Religious Faith in Composition Courses


by
 Elizabeth Vander Lei, Calvin College

 


In the role of providing some background information and of sparking some conversation, I offer the following strong claim about religious faith and the composition classroom.

The flurry of recent publications that address the place and/or role of religious faith in the composition classroom might lead some to conclude that at some prior time (maybe a simpler, happier time), composition teachers could ignore religious faith as a shaping force on composition classes and still teach effectively. Given what we know now about the way religious faith pervades personal, cultural, social, and institutional practice, it seems unlikely that such a simpler time ever existed. Rather, it may be that by ignoring the presence of religious faith in our writing classrooms we failed to capitalize on its potential to foster good writing; it may be that by inviting religious faith into the composition classroom we can teach writing better. Let me proceed to build this argument by considering the ways that religious faith pervades the composition classroom.

First, religious faith enters the classroom with the people who populate it (students, to be sure, but faculty, too). Religious faith is inherently personal, and therefore intensely private, but we should resist two troublesome responses to the private nature of religious faith. To begin, many respond to the private nature of religious faith by attempting to quarantine the classroom. Research in composition suggests that it is impossible to do so (Smart), and attempts to do so can result in sterile pedagogy (Perkins). Furthermore, many claim that religious faith is an exclusively private matter, and thus it is off-limits for public discussion. Yet Barbara Couture notes that in contemporary American society the presumption that what it private is immune from critique has led to misuse of the private in public discussion. If we sequester religious faith from our writing classrooms on grounds that it is “private” we miss an opportunity to challenge students to think about the ways that private aspects of religious faith (their own or that of another) shapes public texts and arguments and we do not prepare them to engage with civic arguments based on religious precepts..

Second, as the impressive research on African American rhetoric demonstrates (see Moss, Richardson, and Peters as examples), some rhetorical traditions are saturated by cultural practice that is intensely religious. While little has been written about Middle Eastern Muslim students, Bronwyn Williams’ description of his student Mohammed’s writing suggests that religious practice may influence the writing of these students even more intensely than it does African American students. If we denigrate their view of the world by ignoring or down play the religious nature of their writing, we risk misapprehending their claim to power. And if we do not address how religious faith can be a rhetorical resource, we hobble students who might rely on these resources to write effectively.

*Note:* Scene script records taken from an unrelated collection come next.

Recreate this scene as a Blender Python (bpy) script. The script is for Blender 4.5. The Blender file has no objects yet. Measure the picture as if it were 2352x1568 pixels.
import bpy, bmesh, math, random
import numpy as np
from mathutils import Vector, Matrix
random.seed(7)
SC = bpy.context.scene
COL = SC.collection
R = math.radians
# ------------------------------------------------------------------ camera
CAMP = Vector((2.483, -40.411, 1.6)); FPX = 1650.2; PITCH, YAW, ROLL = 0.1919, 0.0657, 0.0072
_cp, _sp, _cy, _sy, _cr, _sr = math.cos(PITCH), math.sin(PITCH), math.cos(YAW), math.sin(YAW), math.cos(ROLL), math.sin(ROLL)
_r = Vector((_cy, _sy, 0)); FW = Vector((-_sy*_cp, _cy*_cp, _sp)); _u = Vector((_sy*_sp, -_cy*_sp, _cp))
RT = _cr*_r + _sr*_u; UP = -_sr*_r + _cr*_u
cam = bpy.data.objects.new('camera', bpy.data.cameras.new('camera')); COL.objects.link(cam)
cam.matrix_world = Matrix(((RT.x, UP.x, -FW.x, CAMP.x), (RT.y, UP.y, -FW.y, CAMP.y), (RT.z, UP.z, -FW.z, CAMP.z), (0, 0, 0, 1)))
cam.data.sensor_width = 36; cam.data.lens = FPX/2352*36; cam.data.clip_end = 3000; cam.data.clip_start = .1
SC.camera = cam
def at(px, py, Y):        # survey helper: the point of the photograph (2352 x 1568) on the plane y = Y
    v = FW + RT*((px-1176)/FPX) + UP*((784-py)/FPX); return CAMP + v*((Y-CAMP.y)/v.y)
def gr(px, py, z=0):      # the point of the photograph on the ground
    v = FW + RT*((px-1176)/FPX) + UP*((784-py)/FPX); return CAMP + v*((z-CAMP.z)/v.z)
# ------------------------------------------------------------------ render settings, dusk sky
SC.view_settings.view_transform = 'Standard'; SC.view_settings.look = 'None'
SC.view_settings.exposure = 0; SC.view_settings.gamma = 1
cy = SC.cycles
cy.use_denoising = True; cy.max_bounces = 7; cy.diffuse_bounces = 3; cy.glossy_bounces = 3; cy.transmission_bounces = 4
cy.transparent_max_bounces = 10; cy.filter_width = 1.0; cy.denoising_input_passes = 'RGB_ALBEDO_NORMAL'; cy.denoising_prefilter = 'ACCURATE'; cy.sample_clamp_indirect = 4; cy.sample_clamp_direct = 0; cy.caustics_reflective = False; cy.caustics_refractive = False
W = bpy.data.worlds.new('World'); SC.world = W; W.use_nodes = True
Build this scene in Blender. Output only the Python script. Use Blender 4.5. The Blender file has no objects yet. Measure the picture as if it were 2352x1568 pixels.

Third, plenty of research on the religious character of American civil society reinforces Stephen Carter’s claim that “The battle for the public square is already over. The rhetoric of religion is simply there; it is far too late in America’s political day to argue over ‘shoulds.’ . . . . The question crying out most vitally for resolution, given the presence of religions in the public square, is whether and how to regulate that presence.” (101, emphasis his). Given the intensely religious nature of contemporary American society and given Couture’s apt assessment of our contemporary willingness to allow the private to enter the public immune from critique, we seriously jeopardize our students’ ability to perceive and critique civic arguments that are based on religious claims if we eradicate religious faith from our composition classrooms. Perhaps a more effective solution would be to invite in civic arguments based on religious warrants, arguments that can serve as a springboard for discussion of Carter’s “whether and how.”

Finally, as the work of historian George Marsden demonstrates, ostensibly secular academic institutions bear vestigial traces of their religious beginnings, traces that shape curriculum and institutional mission. Our own Lauren Fitzgerald and Nancy Welch have critiqued the religious presumptions that shape not only the composition classroom and the textbooks written for it (Fitzgerald) but also the training composition instructors receive (Welch). Despite our best efforts to extract religious faith from our composition courses, it is already there—in the institutions that offer the courses as part of a larger curriculum, in the training we offer new teachers, and in the textbooks we choose to use. It’s past time we acknowledged these traces and discussed, openly, what to do about them.

I concede the point that to invite religious faith into our classroom is to pave the way for some bracing conversations. But to me, it seems pretty clear that when we exclude religious faith from our composition classrooms we imperil our ability to help students become effective writers, readers, and thinkers.


Conversation openers:

  • When teachers describe the times that religious faith has come into their classroom, usually it’s a student who brings up the topic/forces the issue. How might the fact that religious faith is most often an “uninvited guest,” one for whom we have not set a place at the table, shape our responses to religious faith?
  • What are the common objections to opening the composition door to religious faith?
  • Is this the best time to consider opening the composition door to religious faith?